It’s time to talk about naked trees..
It is cold outside and the garden is not looking inviting at all. There are jobs to do and that fence looks awful. Perhaps a little helping hand for the wildlife and replace it with some mixed native hedging or even single species for a more formal look. Hedging is often overlooked as a border or garden division material because in our busy lives we don’t have the time to plan ahead. We want instant impact, this often means hard landscaping. The cost of a ready made hedge in pots is sometimes prohibitive and the logistics of moving all that soil around is back breaking work – enter the bare rooted hedge/ trees.
📷 Images of bare rooted trees courtesy of Hopes Grove Nurseries
This is one of our recent instalments of a dormant bare-root hornbeam hedge. We used mycorrhizal fungi when planting. This fungi colonises the root system to enable nutrient absorption at a greater rate and therefore the new hedge will establish much quicker.

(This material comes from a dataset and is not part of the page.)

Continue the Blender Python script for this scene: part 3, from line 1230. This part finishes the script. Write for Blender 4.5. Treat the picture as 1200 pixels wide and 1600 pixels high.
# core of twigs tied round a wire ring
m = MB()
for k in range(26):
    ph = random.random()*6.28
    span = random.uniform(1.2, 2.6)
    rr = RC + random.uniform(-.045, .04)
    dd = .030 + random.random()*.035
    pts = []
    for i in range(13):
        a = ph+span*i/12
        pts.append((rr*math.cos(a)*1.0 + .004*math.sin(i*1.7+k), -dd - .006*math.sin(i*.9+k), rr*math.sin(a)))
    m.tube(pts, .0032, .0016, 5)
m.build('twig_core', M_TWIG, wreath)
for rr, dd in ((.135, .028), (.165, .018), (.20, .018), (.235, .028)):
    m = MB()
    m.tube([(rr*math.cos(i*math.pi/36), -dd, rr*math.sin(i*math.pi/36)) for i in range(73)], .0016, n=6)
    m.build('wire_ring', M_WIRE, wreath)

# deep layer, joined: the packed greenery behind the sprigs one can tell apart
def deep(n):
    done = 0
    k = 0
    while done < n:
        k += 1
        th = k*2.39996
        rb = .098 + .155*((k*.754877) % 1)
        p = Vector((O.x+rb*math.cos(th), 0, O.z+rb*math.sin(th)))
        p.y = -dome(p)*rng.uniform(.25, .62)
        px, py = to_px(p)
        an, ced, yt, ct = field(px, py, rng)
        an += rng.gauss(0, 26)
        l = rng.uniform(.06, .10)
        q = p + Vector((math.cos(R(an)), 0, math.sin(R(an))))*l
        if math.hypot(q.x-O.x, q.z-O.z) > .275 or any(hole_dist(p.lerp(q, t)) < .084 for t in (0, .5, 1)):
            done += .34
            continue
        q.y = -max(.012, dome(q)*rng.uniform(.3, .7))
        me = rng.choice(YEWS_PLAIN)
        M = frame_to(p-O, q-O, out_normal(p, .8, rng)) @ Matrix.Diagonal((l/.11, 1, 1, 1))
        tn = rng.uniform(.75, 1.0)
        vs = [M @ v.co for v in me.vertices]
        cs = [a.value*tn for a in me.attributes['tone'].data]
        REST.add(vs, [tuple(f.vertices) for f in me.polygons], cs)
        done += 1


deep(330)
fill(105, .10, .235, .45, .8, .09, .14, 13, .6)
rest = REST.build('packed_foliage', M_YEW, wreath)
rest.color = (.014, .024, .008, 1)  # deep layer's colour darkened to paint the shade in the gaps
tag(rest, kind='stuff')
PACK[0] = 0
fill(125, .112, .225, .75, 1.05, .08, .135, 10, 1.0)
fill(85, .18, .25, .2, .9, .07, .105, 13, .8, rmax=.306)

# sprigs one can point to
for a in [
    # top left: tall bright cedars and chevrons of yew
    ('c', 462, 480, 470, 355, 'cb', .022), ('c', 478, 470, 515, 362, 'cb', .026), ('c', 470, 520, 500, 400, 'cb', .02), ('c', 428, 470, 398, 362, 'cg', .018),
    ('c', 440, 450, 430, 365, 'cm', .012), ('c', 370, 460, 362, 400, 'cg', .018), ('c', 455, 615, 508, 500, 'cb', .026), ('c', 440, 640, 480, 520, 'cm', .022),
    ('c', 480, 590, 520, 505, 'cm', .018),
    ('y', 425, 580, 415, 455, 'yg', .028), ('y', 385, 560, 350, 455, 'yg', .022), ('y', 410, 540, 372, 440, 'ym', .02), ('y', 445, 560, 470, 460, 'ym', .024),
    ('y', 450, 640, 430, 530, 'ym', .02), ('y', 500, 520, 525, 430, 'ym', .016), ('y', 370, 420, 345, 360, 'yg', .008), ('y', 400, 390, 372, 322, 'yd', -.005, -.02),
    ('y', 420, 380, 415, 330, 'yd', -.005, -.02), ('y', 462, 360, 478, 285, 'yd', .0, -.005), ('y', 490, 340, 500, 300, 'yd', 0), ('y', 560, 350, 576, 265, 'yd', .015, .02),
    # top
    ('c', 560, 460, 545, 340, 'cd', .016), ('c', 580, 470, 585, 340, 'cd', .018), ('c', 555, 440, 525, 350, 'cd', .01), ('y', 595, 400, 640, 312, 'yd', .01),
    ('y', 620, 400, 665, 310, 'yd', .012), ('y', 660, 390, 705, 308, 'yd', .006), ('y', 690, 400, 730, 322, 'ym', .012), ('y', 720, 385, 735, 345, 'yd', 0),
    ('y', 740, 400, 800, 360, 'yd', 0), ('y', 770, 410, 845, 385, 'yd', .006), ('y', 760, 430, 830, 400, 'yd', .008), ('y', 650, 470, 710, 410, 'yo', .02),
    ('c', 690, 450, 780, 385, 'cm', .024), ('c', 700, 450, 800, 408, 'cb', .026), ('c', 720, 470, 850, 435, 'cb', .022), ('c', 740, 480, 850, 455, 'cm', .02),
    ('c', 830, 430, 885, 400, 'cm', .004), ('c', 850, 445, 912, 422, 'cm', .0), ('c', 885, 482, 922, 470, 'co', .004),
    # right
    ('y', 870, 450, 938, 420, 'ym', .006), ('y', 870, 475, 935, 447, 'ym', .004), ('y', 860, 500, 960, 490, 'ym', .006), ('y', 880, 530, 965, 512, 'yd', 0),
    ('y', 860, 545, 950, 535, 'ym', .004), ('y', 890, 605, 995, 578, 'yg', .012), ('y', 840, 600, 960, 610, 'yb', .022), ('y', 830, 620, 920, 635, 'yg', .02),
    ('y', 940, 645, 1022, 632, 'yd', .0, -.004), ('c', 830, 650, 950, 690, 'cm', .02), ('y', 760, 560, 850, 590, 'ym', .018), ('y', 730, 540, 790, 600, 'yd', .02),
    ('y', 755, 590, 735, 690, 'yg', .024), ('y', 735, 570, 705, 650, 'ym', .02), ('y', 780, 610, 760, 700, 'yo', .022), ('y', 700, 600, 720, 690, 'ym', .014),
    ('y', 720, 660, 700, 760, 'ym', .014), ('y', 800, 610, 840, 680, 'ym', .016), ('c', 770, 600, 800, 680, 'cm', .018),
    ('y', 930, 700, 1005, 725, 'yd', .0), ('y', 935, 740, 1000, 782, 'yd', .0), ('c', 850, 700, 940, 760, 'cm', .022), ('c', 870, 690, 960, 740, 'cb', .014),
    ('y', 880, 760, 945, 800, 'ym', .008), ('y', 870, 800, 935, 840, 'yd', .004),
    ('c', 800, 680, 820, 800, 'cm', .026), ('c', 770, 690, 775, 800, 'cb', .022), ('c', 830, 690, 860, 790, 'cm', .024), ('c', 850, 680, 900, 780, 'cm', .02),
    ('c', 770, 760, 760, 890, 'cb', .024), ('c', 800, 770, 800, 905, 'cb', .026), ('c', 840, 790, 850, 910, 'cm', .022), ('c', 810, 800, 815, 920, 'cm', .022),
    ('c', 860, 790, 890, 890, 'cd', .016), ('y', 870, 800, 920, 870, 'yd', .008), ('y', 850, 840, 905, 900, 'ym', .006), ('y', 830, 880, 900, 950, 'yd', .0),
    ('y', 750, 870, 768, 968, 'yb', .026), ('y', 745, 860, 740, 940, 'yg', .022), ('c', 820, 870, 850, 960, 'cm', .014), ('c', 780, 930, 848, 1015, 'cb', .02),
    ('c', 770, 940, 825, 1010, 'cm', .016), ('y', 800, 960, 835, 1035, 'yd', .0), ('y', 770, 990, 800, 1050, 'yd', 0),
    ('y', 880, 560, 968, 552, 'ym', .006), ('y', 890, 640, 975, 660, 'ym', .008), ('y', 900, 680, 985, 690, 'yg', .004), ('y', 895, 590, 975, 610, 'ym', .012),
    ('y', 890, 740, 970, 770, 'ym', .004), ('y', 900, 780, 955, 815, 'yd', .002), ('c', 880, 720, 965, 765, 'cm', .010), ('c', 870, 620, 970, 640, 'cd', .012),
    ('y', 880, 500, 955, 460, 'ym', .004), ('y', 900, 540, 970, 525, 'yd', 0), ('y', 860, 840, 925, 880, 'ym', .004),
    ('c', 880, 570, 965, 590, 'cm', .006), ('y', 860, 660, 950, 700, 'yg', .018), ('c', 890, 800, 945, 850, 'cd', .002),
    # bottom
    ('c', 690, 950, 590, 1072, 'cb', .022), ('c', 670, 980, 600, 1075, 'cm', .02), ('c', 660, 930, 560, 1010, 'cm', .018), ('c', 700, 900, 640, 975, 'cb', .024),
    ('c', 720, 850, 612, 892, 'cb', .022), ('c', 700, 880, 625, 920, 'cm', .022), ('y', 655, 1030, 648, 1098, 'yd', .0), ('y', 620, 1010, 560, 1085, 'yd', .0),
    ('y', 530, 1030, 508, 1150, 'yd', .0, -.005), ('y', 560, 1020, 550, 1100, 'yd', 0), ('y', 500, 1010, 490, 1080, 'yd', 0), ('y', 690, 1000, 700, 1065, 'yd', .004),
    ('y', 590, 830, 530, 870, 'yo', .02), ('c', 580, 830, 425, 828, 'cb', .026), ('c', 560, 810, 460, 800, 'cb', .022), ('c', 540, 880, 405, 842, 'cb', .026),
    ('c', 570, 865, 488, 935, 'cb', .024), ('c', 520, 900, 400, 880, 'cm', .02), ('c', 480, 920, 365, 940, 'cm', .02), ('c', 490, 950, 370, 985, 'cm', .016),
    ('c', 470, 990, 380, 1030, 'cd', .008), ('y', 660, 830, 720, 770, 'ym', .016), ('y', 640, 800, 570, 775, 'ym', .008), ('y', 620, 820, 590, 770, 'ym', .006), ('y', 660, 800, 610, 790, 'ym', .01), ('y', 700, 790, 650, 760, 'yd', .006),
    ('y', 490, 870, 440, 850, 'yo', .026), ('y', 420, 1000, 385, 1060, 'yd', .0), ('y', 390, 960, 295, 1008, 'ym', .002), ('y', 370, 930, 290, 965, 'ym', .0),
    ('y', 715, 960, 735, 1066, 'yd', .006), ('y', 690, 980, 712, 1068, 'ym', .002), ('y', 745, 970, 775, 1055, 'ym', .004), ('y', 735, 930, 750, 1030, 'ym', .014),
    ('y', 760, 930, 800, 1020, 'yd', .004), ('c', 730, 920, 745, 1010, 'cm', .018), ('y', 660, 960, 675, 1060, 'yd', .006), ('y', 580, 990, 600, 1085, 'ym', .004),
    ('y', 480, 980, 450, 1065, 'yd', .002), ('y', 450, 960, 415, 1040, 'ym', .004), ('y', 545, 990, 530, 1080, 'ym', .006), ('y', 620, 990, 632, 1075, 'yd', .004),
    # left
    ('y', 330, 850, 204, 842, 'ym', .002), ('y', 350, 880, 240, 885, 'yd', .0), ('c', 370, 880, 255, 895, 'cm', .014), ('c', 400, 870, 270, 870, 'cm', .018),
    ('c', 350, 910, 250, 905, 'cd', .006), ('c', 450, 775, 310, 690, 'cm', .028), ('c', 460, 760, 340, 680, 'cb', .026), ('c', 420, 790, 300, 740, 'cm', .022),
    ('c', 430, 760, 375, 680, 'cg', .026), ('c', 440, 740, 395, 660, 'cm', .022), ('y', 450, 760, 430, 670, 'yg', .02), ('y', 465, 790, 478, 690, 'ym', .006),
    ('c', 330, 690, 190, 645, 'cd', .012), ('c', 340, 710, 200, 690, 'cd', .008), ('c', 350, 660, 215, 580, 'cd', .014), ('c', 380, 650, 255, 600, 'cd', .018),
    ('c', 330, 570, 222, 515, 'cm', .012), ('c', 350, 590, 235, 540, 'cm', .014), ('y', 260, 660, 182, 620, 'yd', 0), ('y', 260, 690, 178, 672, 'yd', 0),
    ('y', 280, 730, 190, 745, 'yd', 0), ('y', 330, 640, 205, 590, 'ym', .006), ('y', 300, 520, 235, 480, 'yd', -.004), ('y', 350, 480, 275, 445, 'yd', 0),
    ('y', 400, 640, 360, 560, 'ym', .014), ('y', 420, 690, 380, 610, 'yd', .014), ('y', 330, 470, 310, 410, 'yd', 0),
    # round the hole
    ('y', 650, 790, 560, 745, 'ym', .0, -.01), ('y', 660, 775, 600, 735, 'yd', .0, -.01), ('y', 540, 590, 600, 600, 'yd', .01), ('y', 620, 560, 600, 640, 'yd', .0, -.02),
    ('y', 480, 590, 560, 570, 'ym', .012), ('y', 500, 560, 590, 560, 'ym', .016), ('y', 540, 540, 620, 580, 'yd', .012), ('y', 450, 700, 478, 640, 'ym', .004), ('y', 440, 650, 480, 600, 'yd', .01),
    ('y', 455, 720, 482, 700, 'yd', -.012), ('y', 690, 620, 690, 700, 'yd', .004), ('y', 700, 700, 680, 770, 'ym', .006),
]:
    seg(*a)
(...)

Bare-root trees adapt to the soil quickly because roots aren’t transitioning from container soil and trees are planted during dormancy, which gives them weeks of root growth that spring-planted container trees don’t benefit from. The shipping of bare rooted trees is more cost effective because you are not shipping dirt, you are just shipping the tree. This means less fuel, which means shipping just the green bit is “green” with a smaller carbon footprint.
Seems like a no brainer … Shouldn’t we always plant bare rooted trees? Well, there is a downside. Bare rooted trees are planted during their dormant period only and before they come in to bud, if you push the planting window too far, then you’re likely to suffer losses and have a huge water bill by the end of summer (not so green).
So the choice is yours – plan head and plant bare-rooted trees now potentially saving 40% on potted nursery trees, or plant in spring and have the stress of trees poking through the sunroof and then pay for a valet to clean up all that soil. You also might as well treat the kids to lunch out because they’re playing up in the back of the car too!